Task statement:
Gather all lines with the word "from" in them.

Dataset extract:
[start]

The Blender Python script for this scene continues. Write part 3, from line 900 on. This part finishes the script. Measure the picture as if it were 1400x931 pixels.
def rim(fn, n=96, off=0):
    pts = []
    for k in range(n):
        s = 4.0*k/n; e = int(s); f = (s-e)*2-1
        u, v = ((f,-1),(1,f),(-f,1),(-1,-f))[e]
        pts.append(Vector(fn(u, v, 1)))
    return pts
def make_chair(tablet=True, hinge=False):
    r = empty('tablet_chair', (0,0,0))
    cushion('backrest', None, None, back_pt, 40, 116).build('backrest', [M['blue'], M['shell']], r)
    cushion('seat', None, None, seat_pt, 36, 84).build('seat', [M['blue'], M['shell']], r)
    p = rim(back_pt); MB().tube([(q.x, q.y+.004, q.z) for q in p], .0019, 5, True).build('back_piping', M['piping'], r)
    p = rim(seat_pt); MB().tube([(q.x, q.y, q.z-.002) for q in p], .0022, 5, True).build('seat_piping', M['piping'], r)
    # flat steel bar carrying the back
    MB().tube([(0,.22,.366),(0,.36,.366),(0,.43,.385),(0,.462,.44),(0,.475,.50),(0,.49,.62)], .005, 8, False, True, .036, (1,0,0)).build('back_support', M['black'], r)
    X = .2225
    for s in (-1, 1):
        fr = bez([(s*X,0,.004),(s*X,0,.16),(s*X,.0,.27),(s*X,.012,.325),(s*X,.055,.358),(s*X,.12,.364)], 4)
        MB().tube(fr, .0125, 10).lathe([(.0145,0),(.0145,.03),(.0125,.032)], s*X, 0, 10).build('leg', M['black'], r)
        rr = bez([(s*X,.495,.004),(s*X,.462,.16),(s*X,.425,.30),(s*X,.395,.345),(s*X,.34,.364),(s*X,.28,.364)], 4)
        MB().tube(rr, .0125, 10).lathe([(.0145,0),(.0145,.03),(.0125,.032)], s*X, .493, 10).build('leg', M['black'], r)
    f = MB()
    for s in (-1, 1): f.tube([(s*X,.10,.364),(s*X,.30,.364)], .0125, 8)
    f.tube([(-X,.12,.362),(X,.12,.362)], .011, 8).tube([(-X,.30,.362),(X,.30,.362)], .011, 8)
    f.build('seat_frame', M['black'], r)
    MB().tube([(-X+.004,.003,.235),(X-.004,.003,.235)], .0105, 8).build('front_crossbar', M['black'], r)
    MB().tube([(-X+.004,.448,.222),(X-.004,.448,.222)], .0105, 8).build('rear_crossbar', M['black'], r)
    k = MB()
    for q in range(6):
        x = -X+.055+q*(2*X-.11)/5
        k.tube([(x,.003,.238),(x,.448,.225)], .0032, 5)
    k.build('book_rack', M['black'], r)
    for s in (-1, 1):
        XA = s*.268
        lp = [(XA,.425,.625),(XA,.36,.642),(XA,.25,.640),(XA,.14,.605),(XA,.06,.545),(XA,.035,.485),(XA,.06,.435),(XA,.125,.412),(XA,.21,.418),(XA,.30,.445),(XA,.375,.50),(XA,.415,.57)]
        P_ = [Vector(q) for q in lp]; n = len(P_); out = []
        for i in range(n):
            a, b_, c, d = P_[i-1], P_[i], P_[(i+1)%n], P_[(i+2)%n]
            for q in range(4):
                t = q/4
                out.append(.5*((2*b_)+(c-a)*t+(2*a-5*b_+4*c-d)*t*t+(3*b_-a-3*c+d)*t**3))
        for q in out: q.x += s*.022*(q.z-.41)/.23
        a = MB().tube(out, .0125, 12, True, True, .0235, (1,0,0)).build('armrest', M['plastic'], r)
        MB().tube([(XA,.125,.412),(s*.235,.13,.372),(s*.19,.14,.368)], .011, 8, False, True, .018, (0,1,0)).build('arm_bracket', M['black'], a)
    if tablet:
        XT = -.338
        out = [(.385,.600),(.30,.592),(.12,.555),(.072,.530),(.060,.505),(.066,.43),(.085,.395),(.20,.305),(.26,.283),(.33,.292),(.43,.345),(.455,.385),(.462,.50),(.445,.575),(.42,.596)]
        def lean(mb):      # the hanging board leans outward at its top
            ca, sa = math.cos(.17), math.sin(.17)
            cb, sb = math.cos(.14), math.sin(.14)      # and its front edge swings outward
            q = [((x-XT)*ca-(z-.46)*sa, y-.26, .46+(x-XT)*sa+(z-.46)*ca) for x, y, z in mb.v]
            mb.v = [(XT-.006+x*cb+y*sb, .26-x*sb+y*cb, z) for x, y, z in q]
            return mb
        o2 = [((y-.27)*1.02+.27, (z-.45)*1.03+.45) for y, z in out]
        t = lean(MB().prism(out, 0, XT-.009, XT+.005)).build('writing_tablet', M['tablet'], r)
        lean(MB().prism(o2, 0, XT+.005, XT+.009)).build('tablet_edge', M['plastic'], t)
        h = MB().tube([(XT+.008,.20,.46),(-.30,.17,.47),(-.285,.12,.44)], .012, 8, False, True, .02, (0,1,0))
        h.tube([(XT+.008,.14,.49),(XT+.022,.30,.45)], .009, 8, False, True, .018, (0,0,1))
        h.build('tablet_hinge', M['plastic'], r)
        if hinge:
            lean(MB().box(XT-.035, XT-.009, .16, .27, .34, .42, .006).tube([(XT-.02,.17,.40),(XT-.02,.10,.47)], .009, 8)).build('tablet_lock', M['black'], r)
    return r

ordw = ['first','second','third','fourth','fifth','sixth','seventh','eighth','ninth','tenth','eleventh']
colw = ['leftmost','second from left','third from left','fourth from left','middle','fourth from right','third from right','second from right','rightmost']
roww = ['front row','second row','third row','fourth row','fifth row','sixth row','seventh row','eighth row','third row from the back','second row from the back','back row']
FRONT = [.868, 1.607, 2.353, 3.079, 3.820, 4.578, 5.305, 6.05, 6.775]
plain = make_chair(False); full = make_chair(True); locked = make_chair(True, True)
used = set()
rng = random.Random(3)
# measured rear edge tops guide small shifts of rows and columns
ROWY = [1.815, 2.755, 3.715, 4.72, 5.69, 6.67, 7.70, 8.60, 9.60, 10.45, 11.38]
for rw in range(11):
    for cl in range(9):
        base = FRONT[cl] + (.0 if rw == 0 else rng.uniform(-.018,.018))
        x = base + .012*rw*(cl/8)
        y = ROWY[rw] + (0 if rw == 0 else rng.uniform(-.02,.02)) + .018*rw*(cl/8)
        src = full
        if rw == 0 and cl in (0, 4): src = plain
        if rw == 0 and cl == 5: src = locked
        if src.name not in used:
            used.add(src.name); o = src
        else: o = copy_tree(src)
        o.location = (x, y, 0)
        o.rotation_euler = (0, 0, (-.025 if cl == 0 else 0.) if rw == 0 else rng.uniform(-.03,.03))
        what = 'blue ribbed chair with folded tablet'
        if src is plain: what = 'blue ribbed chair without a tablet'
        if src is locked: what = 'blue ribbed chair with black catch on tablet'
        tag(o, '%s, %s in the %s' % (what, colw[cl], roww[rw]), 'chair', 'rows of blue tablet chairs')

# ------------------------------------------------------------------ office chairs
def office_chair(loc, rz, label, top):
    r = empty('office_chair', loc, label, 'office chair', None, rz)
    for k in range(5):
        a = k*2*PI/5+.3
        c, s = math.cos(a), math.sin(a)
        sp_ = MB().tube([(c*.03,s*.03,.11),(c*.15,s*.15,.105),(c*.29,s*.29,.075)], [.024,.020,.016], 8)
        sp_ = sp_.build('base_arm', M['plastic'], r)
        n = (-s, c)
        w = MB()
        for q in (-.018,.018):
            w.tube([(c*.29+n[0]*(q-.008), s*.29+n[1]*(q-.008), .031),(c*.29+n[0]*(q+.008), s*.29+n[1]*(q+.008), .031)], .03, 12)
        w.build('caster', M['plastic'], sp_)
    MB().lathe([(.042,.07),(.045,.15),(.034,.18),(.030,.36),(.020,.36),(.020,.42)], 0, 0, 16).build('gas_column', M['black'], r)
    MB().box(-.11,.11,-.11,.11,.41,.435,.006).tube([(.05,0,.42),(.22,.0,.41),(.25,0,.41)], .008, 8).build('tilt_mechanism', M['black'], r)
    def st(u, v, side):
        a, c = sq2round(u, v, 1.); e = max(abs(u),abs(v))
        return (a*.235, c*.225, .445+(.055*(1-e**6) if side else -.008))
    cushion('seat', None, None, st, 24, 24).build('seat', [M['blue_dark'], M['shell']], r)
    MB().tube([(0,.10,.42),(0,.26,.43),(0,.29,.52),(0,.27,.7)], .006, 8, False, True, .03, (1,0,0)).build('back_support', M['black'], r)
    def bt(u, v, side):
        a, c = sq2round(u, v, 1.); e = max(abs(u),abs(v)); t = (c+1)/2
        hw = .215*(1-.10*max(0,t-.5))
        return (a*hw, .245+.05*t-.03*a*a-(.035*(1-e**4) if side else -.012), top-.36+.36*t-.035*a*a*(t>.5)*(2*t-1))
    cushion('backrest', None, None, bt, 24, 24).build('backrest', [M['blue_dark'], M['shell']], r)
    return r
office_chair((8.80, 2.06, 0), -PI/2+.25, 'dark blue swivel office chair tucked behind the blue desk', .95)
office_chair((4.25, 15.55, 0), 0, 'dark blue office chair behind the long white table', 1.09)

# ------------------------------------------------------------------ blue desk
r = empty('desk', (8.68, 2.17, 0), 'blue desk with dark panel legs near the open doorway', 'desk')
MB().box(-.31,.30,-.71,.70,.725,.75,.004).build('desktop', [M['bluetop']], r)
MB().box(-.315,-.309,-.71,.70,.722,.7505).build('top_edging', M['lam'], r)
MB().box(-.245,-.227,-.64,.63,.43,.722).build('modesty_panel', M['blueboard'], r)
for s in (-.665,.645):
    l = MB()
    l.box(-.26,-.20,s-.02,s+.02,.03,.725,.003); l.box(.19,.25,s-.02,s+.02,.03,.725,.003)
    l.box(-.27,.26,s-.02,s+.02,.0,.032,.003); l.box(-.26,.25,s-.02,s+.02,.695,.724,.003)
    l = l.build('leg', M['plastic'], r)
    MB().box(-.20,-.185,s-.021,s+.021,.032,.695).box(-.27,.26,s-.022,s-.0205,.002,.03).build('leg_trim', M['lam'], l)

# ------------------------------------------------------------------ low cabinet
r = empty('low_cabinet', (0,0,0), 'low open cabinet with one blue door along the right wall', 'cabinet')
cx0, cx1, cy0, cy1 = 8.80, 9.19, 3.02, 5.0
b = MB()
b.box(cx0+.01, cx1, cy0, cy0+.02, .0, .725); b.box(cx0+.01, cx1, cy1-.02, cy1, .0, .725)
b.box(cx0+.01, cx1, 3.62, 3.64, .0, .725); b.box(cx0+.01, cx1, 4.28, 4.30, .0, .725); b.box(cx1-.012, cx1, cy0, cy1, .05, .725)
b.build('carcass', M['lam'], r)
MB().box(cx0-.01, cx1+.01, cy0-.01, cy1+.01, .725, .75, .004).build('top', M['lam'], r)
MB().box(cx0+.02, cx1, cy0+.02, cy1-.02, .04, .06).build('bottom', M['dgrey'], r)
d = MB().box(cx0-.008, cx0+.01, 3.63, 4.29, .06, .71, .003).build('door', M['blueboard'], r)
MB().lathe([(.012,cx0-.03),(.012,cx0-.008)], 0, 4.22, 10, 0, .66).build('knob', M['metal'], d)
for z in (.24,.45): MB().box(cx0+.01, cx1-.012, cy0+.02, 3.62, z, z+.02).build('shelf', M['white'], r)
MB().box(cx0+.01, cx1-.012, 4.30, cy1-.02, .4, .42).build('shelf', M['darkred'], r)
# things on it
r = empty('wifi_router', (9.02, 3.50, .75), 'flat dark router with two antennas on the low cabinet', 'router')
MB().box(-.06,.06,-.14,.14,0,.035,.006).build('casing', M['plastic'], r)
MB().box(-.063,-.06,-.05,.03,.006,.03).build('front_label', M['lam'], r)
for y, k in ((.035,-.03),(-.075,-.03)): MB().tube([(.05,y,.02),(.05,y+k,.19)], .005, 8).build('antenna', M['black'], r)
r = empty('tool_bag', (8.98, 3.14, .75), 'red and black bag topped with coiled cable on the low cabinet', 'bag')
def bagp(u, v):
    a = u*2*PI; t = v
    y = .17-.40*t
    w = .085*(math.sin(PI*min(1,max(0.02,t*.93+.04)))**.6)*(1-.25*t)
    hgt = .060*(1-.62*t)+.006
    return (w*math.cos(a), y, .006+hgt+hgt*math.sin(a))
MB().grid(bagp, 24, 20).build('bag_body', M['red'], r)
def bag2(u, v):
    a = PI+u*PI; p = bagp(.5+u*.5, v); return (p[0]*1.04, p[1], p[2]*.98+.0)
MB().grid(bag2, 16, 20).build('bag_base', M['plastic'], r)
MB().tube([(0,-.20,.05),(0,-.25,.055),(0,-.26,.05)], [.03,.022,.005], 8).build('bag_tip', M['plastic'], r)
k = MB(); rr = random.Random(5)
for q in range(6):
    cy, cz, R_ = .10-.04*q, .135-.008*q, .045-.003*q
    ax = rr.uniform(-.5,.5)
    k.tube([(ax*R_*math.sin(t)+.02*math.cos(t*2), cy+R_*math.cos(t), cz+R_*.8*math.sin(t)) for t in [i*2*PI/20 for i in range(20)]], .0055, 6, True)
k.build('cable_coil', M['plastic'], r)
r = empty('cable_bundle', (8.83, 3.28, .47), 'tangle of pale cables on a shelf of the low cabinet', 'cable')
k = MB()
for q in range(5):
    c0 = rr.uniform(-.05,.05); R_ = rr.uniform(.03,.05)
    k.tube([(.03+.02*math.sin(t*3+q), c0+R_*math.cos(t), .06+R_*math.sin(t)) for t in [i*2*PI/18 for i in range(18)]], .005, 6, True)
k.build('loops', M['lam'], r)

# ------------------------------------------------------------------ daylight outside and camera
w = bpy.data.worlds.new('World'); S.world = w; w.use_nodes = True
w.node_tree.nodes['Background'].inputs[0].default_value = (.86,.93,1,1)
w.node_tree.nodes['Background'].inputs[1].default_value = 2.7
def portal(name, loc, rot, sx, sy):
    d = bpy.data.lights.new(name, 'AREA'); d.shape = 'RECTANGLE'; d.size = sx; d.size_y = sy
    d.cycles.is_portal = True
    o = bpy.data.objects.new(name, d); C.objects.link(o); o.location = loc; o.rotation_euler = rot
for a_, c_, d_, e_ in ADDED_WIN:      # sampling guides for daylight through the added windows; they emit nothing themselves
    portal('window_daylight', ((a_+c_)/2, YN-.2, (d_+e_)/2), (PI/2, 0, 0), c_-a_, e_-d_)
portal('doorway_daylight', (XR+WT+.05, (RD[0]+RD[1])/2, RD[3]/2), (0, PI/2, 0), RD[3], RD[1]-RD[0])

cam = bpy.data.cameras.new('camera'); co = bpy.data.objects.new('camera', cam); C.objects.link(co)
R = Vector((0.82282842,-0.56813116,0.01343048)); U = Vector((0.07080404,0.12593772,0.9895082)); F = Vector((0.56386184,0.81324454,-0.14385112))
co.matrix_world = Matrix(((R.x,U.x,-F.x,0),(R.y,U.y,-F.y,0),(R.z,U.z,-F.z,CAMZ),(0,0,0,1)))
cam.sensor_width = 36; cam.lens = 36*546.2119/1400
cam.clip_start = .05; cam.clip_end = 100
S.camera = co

[end]

Worked solution:
The Blender Python script for this scene continues. Write part 3, from line 900 on. This part finishes the script. Measure the picture as if it were 1400x931 pixels.
colw = ['leftmost','second from left','third from left','fourth from left','middle','fourth from right','third from right','second from right','rightmost']
roww = ['front row','second row','third row','fourth row','fifth row','sixth row','seventh row','eighth row','third row from the back','second row from the back','back row']